No último dia de dezembro de 2019, o governo chinês comunicou à Organização Mundial da Saúde (OM) o surgimento de uma pneumonia “de origem desconhecida” na região de Wuhan. Pessoas morriam aos montes. Em pouco tempo, o novo coronavírus alcançou a maioria dos países, arrastando consigo o mundo tal qual se conhecia. No Norte da Itália, o estrago foi enorme. Sabia-se que um novo vírus iria circular, carregado por trens, navios e aviões, turbinado por abraços, encontros e aglomerações.

Em 31 de janeiro o Governo de São Paulo e a Prefeitura da Capital anunciaram um plano de prevenção e a formação de um comitê estratégico para ações relacionadas ao coronavírus. Foram destinadas verbas para a compra de kits de segurança e insumos. Era um alerta claro. Só que ninguém prestou muita atenção.

Entrou-se em março com uma sucessão de medidas de contenção. Em São Paulo, principal foco da epidemia, o governo agiu com prontidão. No dia 13, vetou viagens nacionais e internacionais de servidores públicos a trabalho, suspendeu férias de profissionais de saúde, decretou o fechamento gradual das escolas até a suspensão total das aulas. Foram fechados cinemas, museus e teatros. Proibidos eventos públicos que provocassem aglomeração de qualquer número de pessoas. No dia 15, funcionários públicos estaduais com mais de 60 anos passaram a trabalhar de casa, férias e licenças-prêmio foram antecipadas. No dia 18, recomendação para fechamento de shoppings e academias, com apelos para que empresários e lojistas concedessem férias coletivas e evitassem demissões. No dia 19, suspensão de cultos e celebrações religiosas, antecipação das férias dos professores, maximização do emprego de meios virtuais para dispensar o atendimento pessoal na prestação de serviços à população. No dia 20, anúncio do estado de calamidade pública em todas as regiões de São Paulo e suspensão do atendimento presencial das atividades e dos serviços públicos não essenciais. No dia 21, decretação de quarentena.

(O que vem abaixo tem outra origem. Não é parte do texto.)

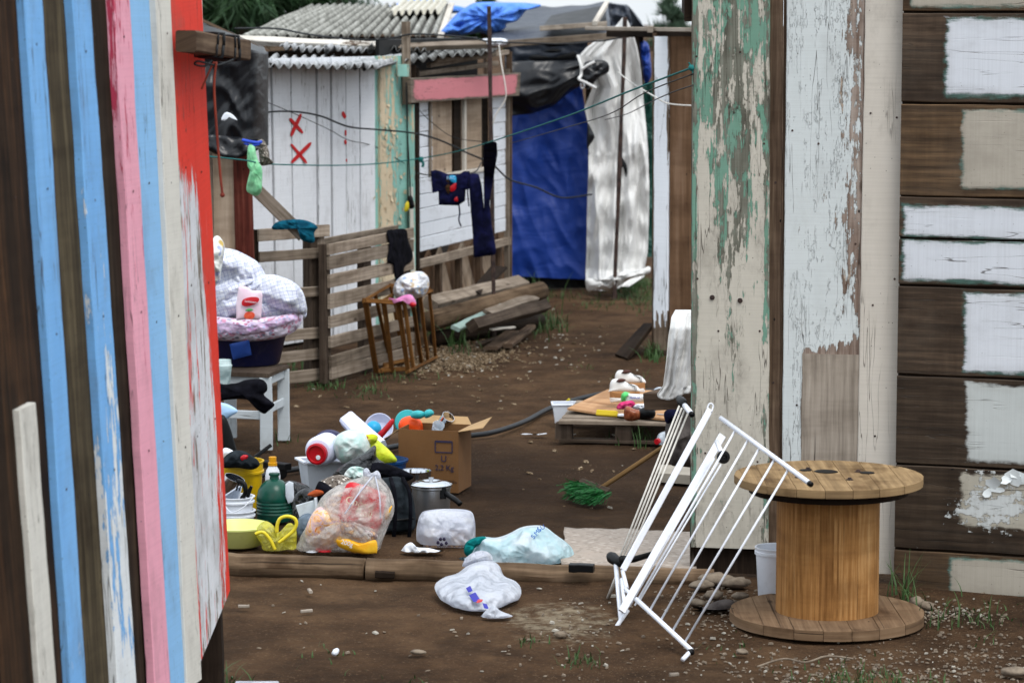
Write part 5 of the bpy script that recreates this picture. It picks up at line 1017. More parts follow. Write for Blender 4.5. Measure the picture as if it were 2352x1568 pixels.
puffo('bundled_bag', [(764, 1030), (770, 1004), (790, 990), (812, 986), (836, 992), (850, 1010), (852, 1040), (836, 1062), (806, 1068), (780, 1058)], 14.62, .11, m_wteal, 'white bag with teal print bundled beside the blue basket', 'plastic bag', nz=.14, fq=9)
mb = MB(); mb.beam(P(796, 960, 14.95), P(868, 1030, 14.75), .085, .06, n=(.2, -1, .3), ch=.012, w1=.11); fin(mb, 'white_container', m_lilac, label='long lilac white container slanting up behind the bundled bag', cat='container')
c = P(872, 984, 15.05); lathe_obj('plastic_bowl', [(.001, -.03), (.04, -.03), (.075, .0), (.082, .02), (.078, .02), (.07, .004), (.04, -.022), (.001, -.022)], c, m_lilac, 'white bowl propped upright behind the cardboard flap', 'bowl', ax=V((-.25, -1, .35)))
mb = MB(); mb.sphere(P(858, 984, 14.95), .042, n=24); mb2 = fin(mb, 'cyan_ball', m_cyan, None, True, 'cyan ball resting against the upright white bowl', 'ball')
puffo('red_lid', [(858, 1012), (862, 1000), (880, 982), (898, 962), (905, 964), (902, 976), (886, 996), (868, 1016)], 14.9, .02, m_redp, 'narrow red plastic lid beside the upright white bowl', 'lid', nz=.04)
wb = thing('white_bin', 'rectangular white bin with a flared rim beside the bundled bag', 'bin', V((P(735, 1120, 14.75).x, 14.78, 0)))
zt = P(735, 1064, 14.7).z; c0 = V((P(737, 1100, 14.75).x, 14.8, 0)); ax_, ay_ = V((.098, .03, 0)), V((-.03, .08, 0)); mb = MB()
cor = [(-1, -1), (1, -1), (1, 1), (-1, 1)]
for k in range(4):
    (a, b), (d, e) = cor[k], cor[(k + 1) % 4]; p, q = ax_ * a + ay_ * b, ax_ * d + ay_ * e
    mb.slab(c0 + p + Z * zt, c0 + q + Z * zt, c0 + p * .8, c0 + q * .8, -(p + q) * .02, 4, 3)
fin(mb, 'body', m_bin, wb); mb = MB()
for k in range(4):
    (a, b), (d, e) = cor[k], cor[(k + 1) % 4]; p, q = (ax_ * a + ay_ * b) * 1.06, (ax_ * d + ay_ * e) * 1.06; mb.beam(c0 + p + Z * (zt + .004), c0 + q + Z * (zt + .004), .022, .012, n=Z)
fin(mb, 'rim', m_white_pl, wb)
wj = lathe_obj('white_jar', [(.001, -.16), (.06, -.16), (.078, -.14), (.08, -.02), (.066, .0), (.05, .004)], P(731, 1038, 14.6), m_lilac, 'white jar with a round red lid lying in the rectangular bin', 'jar', ax=V((-.3, -1, -.05)), n=36)
lathe_obj('red_cap', [(.054, -.004), (.056, .03), (.046, .034), (.042, .024), (.001, .022)], P(731, 1040, 14.6), m_redp, parent=wj, ax=V((-.3, -1, -.05)), n=32)
lathe_obj('cap_dot', [(.012, 0), (.012, .004), (.001, .005)], P(731, 1050, 14.572), m_white_pl, parent=wj, ax=V((-.3, -1, -.05)), n=16)
mb = MB(); c = P(757, 1028, 14.98); mb.sphere(c, .098, n=30); fin(mb, 'ball', m_indigo, None, True, 'dark indigo ball behind the jar with the red lid', 'ball')
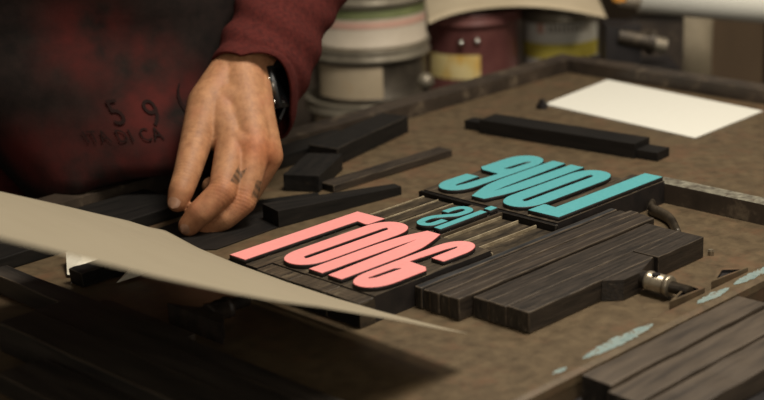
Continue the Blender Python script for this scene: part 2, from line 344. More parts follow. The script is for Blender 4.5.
for nm, (y0, y1), polys, lb in (
    ('i', (.1700, .1822), [[(172, 86.8), (180.6, 86.8), (181, 150.4), (172.6, 150.4)], [(172.6, 154.8), (181.6, 155.4), (182, 166.4), (173.2, 165.6)]], 'small teal-inked letter i wood type block, beside the light-lipped metal spacers'),
    ('s', (.1824, .2080), [[(183.2 + a, 84 + b) for a, b in stroke(spline(sp_), 4.1)]], 'small teal-inked letter s wood type block, nearer to the pink letters')):
    cx, cy = .1235, (y0 + y1) / 2
    t = thing('wood_type_letter', lb, 'printing letter', (cx, cy, 0), group='small teal-inked wood type letters')
    bm = bmesh.new(); box(bm, .0835 - cx, .1685 - cx, y0 - cy, y1 - cy, 0, BT - .001); bevel(bm, .0005, 1); obj('type_block', bm, [M['typeblock'], M['woodedge']], t)
    bm = glyph_bm(polys, lambda a, b: (b / 1000 - cx, a / 1000 - cy), BT - .0011, FT)
    f = obj('printing_face', bm, [M['teal'], M['typeside'], M['tealside']], t); tag(f, 'teal-inked raised letter')

# ---------------------------------------------------------------- spacing material between the words
def tray(x0, x1, y0, y1, label, lip=True):
    t = thing('metal_spacer', label, 'spacer', ((x0 + x1) / 2, (y0 + y1) / 2, 0), group='metal spacers between the two words')
    hx, hy = (x1 - x0) / 2 - .0002, (y1 - y0) / 2 - .0002
    bm = bmesh.new(); box(bm, -hx, hx, -hy, hy, 0, .0165); bevel(bm, .0004); obj('spacer_body', bm, M['spacer'], t)
    bm = bmesh.new(); w = .0011
    box(bm, -hx, hx, hy - w, hy, .0165, .0192); box(bm, -hx, -hx + w, -hy, hy - w, .0165, .0192)
    obj('spacer_lip', bm, M['spacerlip'], t)
tray(.0825, .1655, .1495, .1695, 'recessed metal spacer with pale lip, right beside the small letter i')
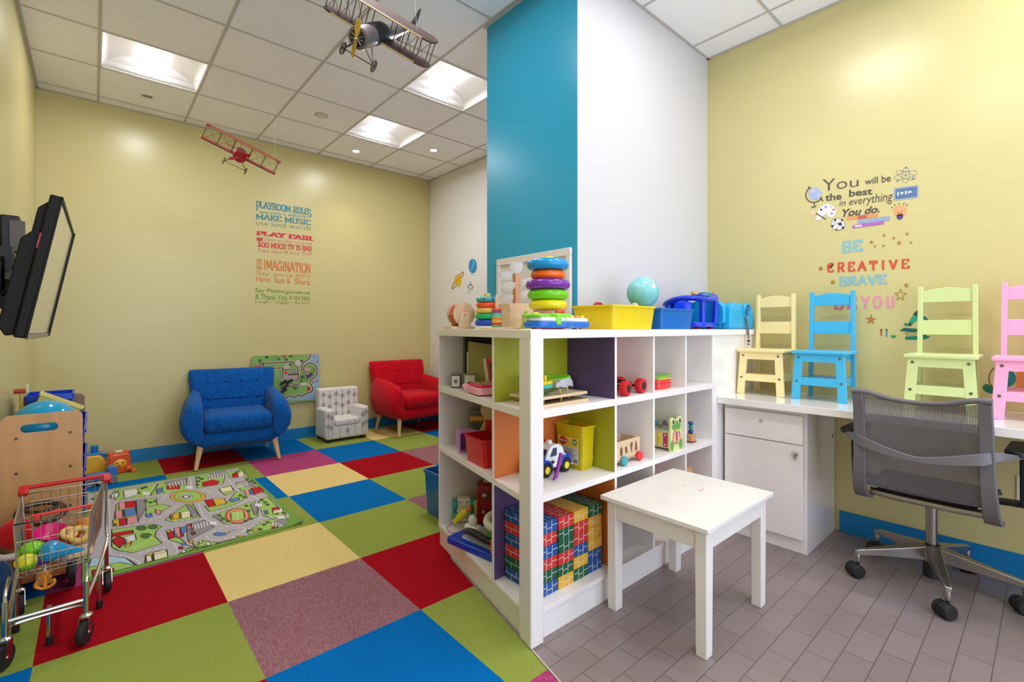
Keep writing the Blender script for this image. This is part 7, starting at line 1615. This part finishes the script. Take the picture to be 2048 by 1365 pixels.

Deu-se início assim à batalha pelo confinamento, com o qual se tentaria monitorar a circulação do vírus e evitar o colapso do sistema de saúde.

Na contramão, o governo federal negava a gravidade da situação. Somente o Ministério da Saúde funcionava. E, para piorar, o presidente da República convertia-se no porta-voz do negacionismo e do fim do confinamento. Fazia-se pouco caso do efeito devastador do vírus, com o combate a ele sendo transformado em ringue para disputas ensandecidas contra prefeitos municipais e governadores estaduais.